Michael Shelby Suberlak (née Edwards), is a visual artist from Seattle, Washington. She holds a BFA from University of Washington and an MFA from the Pennsylvania Academy of the Fine Arts. Her work is featured in both public and private collections. She taught drawing and painting from 2009 until 2020 and has been exhibiting and selling her artwork since the 1990s.

My Story

Becoming an artist had a lot to do with the kind of mother I was given. I grew up with an innate interest in drawing and painting, like most children. But by age four, I began to spend many hours working out my ideas on paper; copying figures and parts of the human body; losing myself in glossy reproductions of paintings in coffee-table art books. My mother, Dinah, insisted that I sign and date my all my drawings from an early age. Thanks to her, I developed a habit of treating my art activity as something really special. It gave me delicious joy to draw, paint and sculpt, and because of her reverence for these things, I felt that making art was important; something that gave me a special, even spiritual purpose in life. With her help, I found my way, as a kid, into adult life-drawing groups and classes where I could study the human form from the live model, entered contests and applied for grants. As a middle-schooler, I landed my first solo gallery show at Seattle University, and soon began to sell my artwork.

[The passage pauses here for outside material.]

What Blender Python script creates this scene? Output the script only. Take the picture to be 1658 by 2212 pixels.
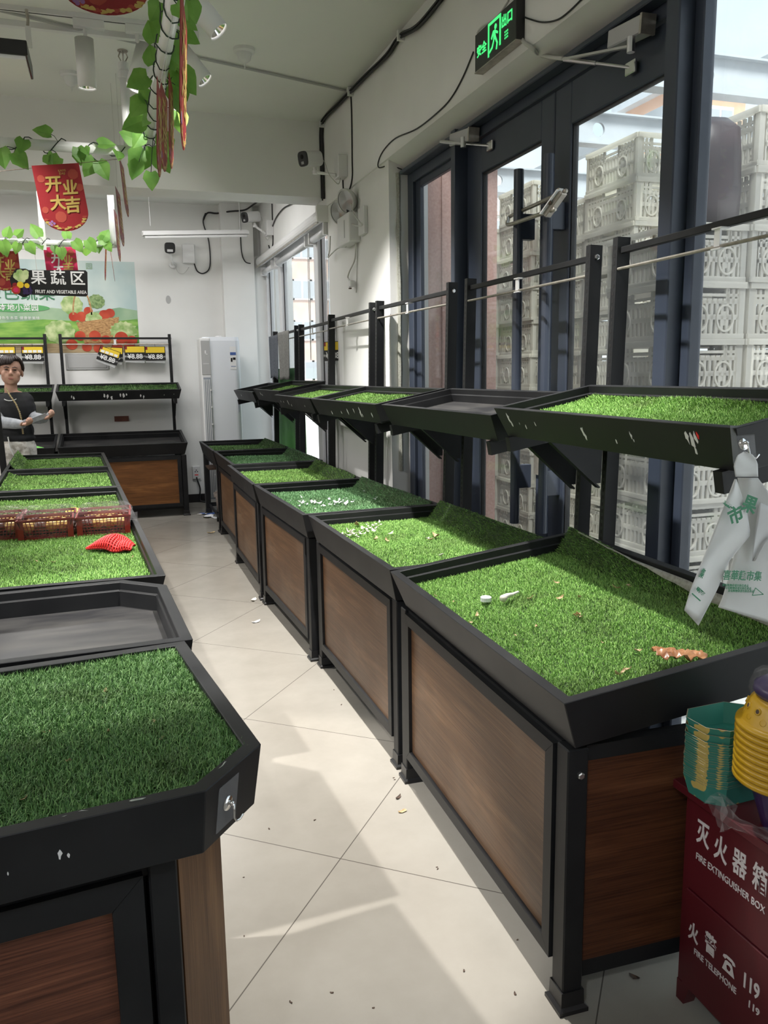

Self-portrait as an undergraduate at University of Washington, ca 2004.

I went on to study painting and drawing at the University of Washington, earning my BFA in 2005. I was much impacted by the program and faculty members there, especially Riley Brewster, Zhi Lin and Ann Gale.

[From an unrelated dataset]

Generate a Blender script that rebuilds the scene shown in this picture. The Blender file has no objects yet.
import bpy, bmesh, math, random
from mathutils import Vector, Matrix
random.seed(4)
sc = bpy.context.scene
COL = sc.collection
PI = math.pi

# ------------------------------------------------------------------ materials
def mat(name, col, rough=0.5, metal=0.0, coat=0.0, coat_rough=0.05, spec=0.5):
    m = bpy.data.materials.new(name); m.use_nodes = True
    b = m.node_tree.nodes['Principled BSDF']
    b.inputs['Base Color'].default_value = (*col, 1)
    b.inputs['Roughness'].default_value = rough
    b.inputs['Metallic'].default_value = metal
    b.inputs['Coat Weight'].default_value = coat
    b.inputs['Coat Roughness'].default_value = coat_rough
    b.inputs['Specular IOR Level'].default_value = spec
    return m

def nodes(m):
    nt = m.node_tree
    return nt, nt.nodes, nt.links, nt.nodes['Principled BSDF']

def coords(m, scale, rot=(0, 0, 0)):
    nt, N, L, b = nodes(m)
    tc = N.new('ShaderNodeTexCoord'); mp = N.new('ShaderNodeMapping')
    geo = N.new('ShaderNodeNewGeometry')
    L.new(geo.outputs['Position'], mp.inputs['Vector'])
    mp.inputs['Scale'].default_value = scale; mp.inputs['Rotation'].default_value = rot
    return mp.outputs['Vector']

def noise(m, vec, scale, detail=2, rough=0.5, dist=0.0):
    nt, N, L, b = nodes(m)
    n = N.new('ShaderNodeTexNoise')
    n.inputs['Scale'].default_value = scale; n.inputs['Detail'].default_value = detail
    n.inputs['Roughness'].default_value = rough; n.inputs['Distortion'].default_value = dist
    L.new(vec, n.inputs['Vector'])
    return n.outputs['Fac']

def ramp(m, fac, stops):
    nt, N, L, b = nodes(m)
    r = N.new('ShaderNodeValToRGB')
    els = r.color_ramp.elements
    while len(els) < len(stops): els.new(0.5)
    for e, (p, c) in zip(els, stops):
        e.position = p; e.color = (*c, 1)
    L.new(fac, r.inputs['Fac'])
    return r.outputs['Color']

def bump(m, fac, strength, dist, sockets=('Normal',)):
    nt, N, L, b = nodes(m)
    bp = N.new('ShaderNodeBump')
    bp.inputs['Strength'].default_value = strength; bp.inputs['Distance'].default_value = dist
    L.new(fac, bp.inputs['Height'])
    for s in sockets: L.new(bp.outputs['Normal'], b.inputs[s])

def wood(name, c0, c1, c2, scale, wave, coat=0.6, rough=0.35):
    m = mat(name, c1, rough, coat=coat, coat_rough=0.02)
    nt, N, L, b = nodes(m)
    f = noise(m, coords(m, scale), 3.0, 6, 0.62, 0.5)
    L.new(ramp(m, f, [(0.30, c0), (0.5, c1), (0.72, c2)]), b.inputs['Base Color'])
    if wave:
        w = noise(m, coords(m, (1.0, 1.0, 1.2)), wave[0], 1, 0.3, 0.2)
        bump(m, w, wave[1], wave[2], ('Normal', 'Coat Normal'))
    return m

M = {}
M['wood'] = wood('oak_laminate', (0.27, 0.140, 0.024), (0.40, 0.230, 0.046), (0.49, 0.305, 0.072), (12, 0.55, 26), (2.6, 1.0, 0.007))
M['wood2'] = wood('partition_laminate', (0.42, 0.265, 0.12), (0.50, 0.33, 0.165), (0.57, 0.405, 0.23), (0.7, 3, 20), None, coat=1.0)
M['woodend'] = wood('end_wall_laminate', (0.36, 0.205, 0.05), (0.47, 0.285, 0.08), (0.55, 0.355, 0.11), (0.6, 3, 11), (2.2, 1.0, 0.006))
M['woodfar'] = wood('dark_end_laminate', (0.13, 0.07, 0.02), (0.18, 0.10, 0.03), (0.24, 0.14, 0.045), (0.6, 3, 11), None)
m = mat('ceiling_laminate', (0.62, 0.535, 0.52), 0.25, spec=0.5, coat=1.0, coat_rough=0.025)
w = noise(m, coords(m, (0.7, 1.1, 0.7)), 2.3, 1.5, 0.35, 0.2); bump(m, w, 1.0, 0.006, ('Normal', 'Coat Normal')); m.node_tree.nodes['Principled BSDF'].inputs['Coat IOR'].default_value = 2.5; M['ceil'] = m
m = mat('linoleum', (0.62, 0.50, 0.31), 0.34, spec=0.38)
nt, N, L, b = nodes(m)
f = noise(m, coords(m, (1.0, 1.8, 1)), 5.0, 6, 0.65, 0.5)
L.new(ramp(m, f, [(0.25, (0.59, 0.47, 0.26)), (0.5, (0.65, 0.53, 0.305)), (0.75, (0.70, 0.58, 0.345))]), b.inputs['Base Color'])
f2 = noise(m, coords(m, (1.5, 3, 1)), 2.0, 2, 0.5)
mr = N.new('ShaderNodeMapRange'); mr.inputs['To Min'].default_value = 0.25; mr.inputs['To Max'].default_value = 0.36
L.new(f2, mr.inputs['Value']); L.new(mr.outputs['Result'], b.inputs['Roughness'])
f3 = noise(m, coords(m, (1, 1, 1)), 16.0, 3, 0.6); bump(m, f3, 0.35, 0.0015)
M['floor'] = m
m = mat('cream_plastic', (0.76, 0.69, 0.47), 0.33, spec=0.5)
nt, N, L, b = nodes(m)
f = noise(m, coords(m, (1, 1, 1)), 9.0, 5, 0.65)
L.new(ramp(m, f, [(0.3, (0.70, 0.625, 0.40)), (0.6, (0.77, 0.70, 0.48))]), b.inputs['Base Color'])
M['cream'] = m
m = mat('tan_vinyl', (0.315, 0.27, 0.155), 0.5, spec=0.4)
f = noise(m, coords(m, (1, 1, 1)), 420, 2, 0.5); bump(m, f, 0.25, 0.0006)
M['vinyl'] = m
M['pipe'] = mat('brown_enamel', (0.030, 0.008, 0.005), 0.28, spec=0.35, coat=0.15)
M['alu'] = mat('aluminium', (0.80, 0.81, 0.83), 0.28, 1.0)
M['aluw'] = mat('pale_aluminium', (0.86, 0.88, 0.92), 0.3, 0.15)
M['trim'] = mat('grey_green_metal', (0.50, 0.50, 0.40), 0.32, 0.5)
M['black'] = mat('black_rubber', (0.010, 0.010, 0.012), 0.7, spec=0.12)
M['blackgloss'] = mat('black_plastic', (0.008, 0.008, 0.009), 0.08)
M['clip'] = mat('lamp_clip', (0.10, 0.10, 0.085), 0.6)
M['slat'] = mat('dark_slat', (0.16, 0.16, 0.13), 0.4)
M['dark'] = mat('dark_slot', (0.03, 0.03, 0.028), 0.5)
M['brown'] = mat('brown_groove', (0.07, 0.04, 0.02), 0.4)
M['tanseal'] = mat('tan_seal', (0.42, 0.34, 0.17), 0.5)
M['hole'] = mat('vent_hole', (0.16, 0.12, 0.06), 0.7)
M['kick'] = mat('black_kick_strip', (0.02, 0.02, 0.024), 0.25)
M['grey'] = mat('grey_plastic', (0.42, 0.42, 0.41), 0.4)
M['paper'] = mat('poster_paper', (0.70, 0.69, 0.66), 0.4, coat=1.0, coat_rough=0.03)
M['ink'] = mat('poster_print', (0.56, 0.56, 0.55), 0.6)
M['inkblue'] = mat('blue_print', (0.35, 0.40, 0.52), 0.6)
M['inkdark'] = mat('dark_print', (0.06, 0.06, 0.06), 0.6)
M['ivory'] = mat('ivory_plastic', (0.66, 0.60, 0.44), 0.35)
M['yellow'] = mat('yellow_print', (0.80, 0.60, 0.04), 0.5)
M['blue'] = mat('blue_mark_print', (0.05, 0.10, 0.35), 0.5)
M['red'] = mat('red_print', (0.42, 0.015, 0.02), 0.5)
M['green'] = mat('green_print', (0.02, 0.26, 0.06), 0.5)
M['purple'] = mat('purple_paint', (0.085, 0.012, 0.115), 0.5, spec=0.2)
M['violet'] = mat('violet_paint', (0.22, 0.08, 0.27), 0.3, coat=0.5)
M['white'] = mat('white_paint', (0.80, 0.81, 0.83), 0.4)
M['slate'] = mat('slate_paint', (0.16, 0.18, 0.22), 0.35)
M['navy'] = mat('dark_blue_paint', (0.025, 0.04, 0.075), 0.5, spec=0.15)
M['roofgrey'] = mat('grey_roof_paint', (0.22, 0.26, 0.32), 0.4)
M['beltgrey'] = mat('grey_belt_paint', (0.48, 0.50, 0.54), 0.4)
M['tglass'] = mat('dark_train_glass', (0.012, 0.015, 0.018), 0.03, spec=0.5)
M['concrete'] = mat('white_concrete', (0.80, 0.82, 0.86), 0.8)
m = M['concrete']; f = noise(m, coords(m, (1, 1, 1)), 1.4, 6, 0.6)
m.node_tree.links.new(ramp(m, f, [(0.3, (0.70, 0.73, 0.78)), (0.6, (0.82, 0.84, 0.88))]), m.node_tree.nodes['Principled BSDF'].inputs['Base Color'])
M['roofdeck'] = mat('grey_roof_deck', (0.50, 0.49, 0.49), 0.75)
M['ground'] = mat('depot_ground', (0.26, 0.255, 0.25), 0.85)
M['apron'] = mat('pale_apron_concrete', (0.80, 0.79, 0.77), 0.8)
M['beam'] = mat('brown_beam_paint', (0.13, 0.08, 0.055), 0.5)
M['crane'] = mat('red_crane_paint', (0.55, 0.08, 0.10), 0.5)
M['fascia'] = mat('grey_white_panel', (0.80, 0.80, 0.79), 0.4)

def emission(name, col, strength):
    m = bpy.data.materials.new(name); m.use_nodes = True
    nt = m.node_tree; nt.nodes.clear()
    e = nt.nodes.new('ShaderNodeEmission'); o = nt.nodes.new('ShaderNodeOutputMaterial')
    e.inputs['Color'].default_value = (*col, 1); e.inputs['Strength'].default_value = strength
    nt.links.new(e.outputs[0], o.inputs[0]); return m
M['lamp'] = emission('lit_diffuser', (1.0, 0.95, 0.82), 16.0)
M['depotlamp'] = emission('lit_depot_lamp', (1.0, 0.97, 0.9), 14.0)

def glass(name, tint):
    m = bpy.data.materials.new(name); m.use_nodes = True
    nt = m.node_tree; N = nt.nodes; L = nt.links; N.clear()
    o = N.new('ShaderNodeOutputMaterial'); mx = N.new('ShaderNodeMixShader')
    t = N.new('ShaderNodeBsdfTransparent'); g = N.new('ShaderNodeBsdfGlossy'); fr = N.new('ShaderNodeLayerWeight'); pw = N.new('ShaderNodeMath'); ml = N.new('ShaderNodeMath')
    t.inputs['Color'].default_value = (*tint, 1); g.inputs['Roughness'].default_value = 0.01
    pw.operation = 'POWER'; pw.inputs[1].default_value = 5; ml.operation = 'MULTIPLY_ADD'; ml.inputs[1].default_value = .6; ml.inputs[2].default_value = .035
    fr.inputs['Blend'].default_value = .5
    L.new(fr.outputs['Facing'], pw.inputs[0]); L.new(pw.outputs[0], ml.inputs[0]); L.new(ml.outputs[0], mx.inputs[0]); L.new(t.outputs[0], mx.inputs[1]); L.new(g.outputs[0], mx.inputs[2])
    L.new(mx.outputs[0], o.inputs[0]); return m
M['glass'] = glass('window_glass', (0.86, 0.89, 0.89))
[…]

After graduation, I secured a studio in downtown Seattle to continue my painting, which consisted of large scale figurative portraits at the time. I took a year off schooling to explore improv theatre, song writing and singing in the then-flourishing Seattle performing arts scene. My curiosity about the poetry of human experience took me to places where I saw characters on vivid display: music clubs, theaters, comedy clubs, poetry slams, happenings, exhibitions and festivals like “Burning Man” in Nevada where I was an artist-participant a couple of times.

Soon, my adventures led me to discover sobriety through a 12-Step fellowship, which caused me to dramatically reevaluate my personal philosophy and focus. With sobriety, I began to value a more introspective approach, which prompted me to walk away from performance and go back east, to focus entirely on painting and drawing.

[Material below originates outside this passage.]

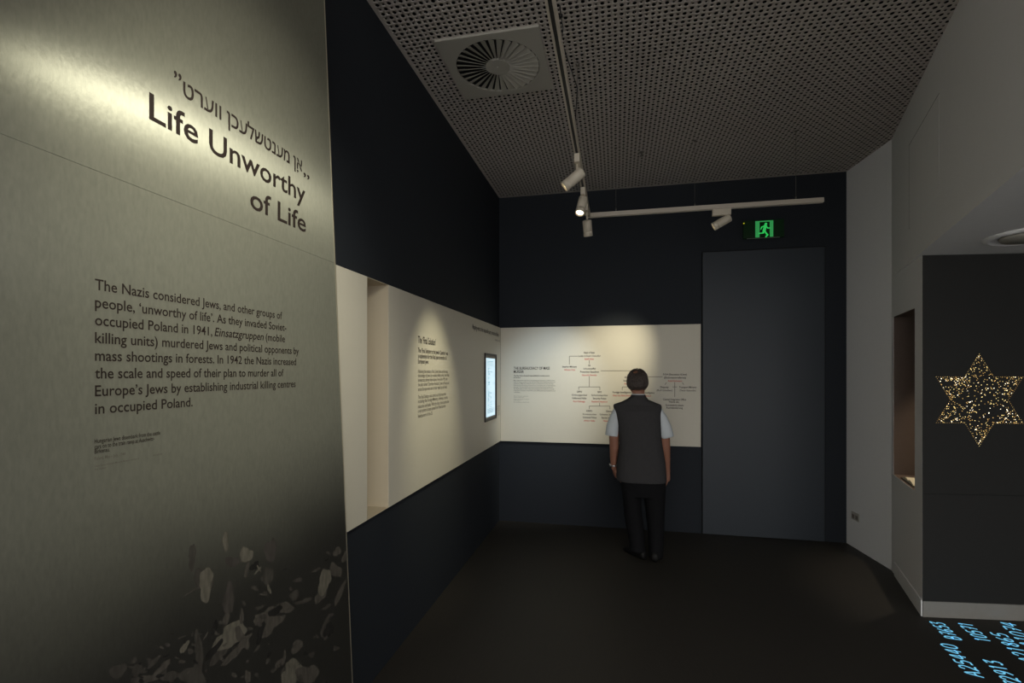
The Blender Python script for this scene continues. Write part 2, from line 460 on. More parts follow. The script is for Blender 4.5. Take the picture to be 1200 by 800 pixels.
def sheet(z0, z1):
    mb = MB()
    mb.prism([(XP, YN, z0), (XP, edge_y(z0) - 0.003, z0), (XP, edge_y(z1) - 0.003, z1), (XP, YN, z1)], (-0.028, 0, 0))
    return mb
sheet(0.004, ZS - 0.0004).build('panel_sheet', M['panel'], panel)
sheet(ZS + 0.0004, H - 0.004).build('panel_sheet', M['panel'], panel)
mb = MB()
z0, z1 = 0.004, H - 0.004
mb.prism([(XP + 0.001, edge_y(z0) - 0.003, z0), (XP + 0.001, edge_y(z0) + 0.0025, z0), (XP + 0.001, edge_y(z1) + 0.0025, z1), (XP + 0.001, edge_y(z1) - 0.003, z1)], (-0.03, 0, 0))
o = mb.build('edge_trim', M['trim_alu'], panel); o['label'] = 'bright aluminium edge strip'
mb = MB()
mb.prism([(XP - 0.029, YN, z0), (XP - 0.029, edge_y(z0) - 0.06, z0), (XP - 0.029, edge_y(z1) - 0.06, z1), (XP - 0.029, YN, z1)], (XL - XP + 0.029, 0, 0))
mb.build('backing_frame', M['black'], panel)

# English and Yiddish title
mb = MB()
FP.write(mb, 'Life Unworthy', 174.7, 138.7, 357.6, 0.096, 0.011)
FP.write(mb, 'of Life', 293.0, 243.0, 358.3, 0.096, 0.011)
mb.build('title_lettering', M['ink'], panel)
mb = MB()
heb = '\u05d8\u05e8\u05e2\u05d5\u05d5 \u05df\u05db\u05e2\u05dc\u05e9\u05d8\u05e0\u05e2\u05de \u05df\u05b8\u05d0'
FP.write(mb, heb, 214.5, 112.0, 354.0, 0.066, 0.012)
FP.write(mb, "\u201d", 203.5, 103.5, 212.5, 0.07, 0.014)
FP.write(mb, "\u201e", 355.5, 204.5, 362.5, 0.066, 0.010)
o = mb.build('yiddish_lettering', M['ink'], panel); o['label'] = 'Hebrew letters above the English title'
# paragraph
mb = MB()
LB = [339.0, 361.3, 382.0, 402.5, 422.7, 443.0, 464.0, 485.0]
pa, pb = pick_p(111, 339.0).z, pick_p(111, 485.0).z
def base_py(z, px): # image row of height z on the panel above column px
    d = ray(px, HOR); t = XP / d.x
    return HOR - (z - EYE) * F / t
lines = [("The Nazis considered Jews, and other groups of", 330.3), ("people, \u2018unworthy of life\u2019. As they invaded Soviet-", 335.3), None,
         ("killing units) murdered Jews and political opponents by", 350.0), ("mass shootings in forests. In 1942 the Nazis increased", 346.8),
         ("the scale and speed of their plan to murder all of", 332.0), ("Europe\u2019s Jews by establishing industrial killing centres", 346.2), ("in occupied Poland.", 225.5)]
SZ = 0.0355
for i, ln in enumerate(lines):
    z = pa + (pb - pa) * i / 7
    if ln:
        FP.write(mb, ln[0], 111, base_py(z, 111), ln[1], SZ, 0.010)
    else:
        FP.write(mb, 'occupied Poland in 1941,', 111, base_py(z, 111), 248.5, SZ, 0.010)
        FP.write(mb, 'Einsatzgruppen', 251.2, base_py(z, 251.2), 308.2, SZ, 0.010, shear=0.2)
        FP.write(mb, '(mobile', 311.2, base_py(z, 311.2), 333.6, SZ, 0.010)
mb.build('paragraph_lettering', M['ink'], panel)
# picture credit
mb = MB()
zc = [pick_p(110.5, y).z for y in (519.5, 526.0, 531.5, 539.3, 547.3, 551.2)]
for (s_, x1, k, sz) in (('Hungarian Jews disembark from the cattle', 187.5, 0, 0.0145), ('cars on to the train ramp at Auschwitz-', 180.5, 1, 0.0145), ('Birkenau.', 128.3, 2, 0.0145),
                        ('Poland, May \u2013 July, 1944', 146.5, 3, 0.011), ('United States Holocaust Memorial Museum, courtesy of', 162.5, 4, 0.006), ('Yad Vashem', 124, 5, 0.006)):
    FP.write(mb, s_, 110.5, base_py(zc[k], 110.5), x1, sz, 0.006, 0 if k < 3 else 1)
FP.write(mb, 'FA268/46', 179, base_py(zc[4] + 0.0, 179) - 0.3, 190, 0.006, 0.006, 1)
mb.build('caption_lettering', [M['ink'], M['ink_grey']], panel)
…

In graduate school at the Pennsylvania Academy, I kept a low profile, only doing a few group shows and musical gigs, and eventually cutting away everything that felt extraneous. I soon set aside even painting to focus exclusively on drawing for a period. I wanted to use my time in the studio to understand what I was doing at the most basic level. To my surprise, I was honored with the Caldwell Purchase prize for my graduate thesis work. My work was purchased by the Pennsylvania Academy, and I was invited to be in several gallery shows after graduation. One of my large figure drawings caught the attention of a collector, Linda Lee Alter, who eventually donated the piece to the Academy’s permanent collection as a part of a major 2012 museum exhibition featuring women artists.

“Gastromancy II,” charcoal and graphite, 2008. The Pennsylvania Academy.

I maintained a studio in Philadelphia for some time after graduation, exhibiting my work in a couple of galleries and beginning to take on private students. Teaching and mentoring was to become the next great passion in my life. Around that time, at the age of twenty-eight, I found my way back into the Catholic Church.

This personal decision has had a profound impact my work and philosophy. I soon returned to Seattle with a new mission: to find out what kind of artist God wanted me to be. As I studied my faith and integrated my personal life with my deepest convictions, I continued to teach painting and drawing to small classes and private students, while working on painting commissions from my Seattle studio.

In 2017, I married my best friend, Krzysztof Suberlak, an astronomer from Poland who came to Seattle for his graduate studies. While the demands of family life now occupy most of my time, I am still painting, drawing, sculpting, and encouraging others, while raising three small children, just near the edge of the Puget Sound, and the shadowy evergreens of my childhood.

Michael with daughter, Stellamaris, Seattle WA, 2018.